Some of the older apple trees the brothers plowed up in the orchard were replaced with peach trees. One of the varieties is a Carolina Belle, which rivals the Georgia Belle.
“Look at the size of these peaches,” Dean said. “They’re bigger and sweeter than the Georgia Belle. They’re big, white peaches.”
They said the popular White Lady is also sweeter than the Georgia Belle.
The Barnwells also planted some nectarine trees which were growing well.
“The peaches and nectarines give us an early money crop before the apples come in,” Dean said.
The Barnwells sell their peach crop at their roadside stand and packing house on U.S. 64 East.
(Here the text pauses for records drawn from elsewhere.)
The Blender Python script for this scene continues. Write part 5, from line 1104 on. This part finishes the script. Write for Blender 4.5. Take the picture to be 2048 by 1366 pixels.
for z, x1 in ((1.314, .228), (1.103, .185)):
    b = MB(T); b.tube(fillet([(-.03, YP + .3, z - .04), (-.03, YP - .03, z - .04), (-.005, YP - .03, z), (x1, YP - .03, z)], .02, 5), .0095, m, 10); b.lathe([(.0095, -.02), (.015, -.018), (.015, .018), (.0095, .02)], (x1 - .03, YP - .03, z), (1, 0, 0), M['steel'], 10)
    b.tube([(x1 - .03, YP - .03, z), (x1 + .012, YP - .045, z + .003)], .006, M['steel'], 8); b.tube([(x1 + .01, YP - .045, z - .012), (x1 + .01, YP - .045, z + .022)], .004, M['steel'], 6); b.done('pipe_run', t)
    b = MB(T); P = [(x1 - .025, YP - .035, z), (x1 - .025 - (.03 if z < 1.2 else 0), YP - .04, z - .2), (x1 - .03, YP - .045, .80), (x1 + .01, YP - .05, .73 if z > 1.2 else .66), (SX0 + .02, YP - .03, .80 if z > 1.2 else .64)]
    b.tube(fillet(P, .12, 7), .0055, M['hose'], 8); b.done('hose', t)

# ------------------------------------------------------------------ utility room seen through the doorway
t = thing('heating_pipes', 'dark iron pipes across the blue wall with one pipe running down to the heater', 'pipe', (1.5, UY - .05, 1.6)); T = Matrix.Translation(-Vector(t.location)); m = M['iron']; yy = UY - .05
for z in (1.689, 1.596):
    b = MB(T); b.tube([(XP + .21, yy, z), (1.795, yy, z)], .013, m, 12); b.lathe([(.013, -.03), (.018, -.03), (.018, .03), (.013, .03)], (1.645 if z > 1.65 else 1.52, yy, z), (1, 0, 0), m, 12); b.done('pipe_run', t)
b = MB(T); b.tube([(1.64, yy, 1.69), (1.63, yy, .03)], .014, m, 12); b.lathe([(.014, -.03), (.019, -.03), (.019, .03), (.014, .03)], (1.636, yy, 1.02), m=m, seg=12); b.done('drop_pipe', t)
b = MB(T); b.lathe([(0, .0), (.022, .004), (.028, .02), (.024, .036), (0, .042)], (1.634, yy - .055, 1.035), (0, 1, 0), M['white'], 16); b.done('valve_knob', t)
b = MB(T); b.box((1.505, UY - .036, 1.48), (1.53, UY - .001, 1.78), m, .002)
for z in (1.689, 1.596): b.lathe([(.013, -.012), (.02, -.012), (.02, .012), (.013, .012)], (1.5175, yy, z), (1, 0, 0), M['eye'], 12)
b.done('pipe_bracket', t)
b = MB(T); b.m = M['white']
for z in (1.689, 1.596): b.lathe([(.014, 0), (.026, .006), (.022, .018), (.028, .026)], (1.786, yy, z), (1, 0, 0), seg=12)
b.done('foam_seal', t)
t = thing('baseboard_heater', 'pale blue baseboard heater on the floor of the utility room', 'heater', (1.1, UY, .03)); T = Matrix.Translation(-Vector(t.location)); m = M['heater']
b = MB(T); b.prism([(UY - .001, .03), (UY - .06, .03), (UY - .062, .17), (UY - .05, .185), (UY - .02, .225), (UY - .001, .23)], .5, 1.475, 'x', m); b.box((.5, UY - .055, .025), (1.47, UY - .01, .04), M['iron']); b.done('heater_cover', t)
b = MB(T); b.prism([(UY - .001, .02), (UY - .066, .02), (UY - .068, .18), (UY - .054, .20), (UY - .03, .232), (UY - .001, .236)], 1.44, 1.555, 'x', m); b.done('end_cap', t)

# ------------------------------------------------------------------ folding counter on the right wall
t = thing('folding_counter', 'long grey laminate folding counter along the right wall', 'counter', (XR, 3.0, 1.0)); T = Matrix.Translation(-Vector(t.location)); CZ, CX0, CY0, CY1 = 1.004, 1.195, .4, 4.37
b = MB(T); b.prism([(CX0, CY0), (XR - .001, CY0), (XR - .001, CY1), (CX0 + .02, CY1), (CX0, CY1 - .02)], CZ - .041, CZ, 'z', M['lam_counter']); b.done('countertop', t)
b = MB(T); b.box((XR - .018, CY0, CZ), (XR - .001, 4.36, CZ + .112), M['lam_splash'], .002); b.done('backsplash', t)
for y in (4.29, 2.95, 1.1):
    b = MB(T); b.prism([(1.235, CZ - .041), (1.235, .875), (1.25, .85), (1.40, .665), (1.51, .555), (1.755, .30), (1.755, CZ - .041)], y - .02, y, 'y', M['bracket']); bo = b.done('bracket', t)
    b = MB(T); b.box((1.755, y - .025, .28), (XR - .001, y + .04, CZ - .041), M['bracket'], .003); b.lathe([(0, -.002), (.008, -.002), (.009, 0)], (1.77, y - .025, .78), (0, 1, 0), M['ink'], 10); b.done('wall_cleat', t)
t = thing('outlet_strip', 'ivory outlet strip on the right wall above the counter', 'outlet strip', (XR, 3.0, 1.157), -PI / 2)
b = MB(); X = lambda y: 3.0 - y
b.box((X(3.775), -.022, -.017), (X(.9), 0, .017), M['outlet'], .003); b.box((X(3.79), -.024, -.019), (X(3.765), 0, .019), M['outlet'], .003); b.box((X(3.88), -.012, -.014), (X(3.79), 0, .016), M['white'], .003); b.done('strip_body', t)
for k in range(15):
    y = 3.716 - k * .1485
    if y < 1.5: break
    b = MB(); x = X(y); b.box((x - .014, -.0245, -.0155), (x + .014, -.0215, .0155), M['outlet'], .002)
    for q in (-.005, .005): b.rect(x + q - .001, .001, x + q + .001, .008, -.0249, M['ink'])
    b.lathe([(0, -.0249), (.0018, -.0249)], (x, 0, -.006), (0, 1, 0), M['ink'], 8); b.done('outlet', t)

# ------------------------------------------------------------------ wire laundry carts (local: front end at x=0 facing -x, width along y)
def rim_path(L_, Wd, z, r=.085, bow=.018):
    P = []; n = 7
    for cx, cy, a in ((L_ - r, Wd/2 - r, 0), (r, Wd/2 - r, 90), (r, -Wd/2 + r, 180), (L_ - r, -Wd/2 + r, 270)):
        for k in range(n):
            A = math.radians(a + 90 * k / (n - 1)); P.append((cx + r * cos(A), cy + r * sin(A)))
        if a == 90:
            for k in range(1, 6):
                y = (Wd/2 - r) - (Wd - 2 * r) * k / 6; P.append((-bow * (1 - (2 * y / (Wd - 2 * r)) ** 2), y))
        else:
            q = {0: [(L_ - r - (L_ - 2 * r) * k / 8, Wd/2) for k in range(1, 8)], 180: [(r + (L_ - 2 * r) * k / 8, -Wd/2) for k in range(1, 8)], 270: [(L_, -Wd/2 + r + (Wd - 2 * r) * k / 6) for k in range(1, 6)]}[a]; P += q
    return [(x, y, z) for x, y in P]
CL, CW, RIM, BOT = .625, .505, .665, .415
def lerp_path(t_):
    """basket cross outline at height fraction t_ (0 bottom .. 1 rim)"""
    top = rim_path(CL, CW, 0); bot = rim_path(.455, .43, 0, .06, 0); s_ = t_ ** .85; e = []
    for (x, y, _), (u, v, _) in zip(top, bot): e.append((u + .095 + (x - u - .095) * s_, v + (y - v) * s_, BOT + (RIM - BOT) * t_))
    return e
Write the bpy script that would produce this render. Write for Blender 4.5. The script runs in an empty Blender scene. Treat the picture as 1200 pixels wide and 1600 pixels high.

Their mother, Gladys, also sells the peaches at the Henderson County Curb Market on Church Street in Hendersonville, along with their home-made apple ciders.
Plenty of apple cider is available, from sweet cider to mulled cider to cider flavored with cherry, grape, banana and cranapple.
“Everything has apple juice in it,” she said.
For almost 70 years she has been selling her items at the market. Along with fresh fruits and cider, she sells sourwood honey and mountain wildflower honey.
“People even come from South Carolina to get our peaches,” Don Barnwell said.
Different varieties mature at varying times.
Gladys Barnwell believes it was a rumor people started that sweet, juicy peaches couldn’t be grown in Western North Carolina and the best peaches were from South Carolina and Georgia.
“Anything they can do, we can do better,” she said.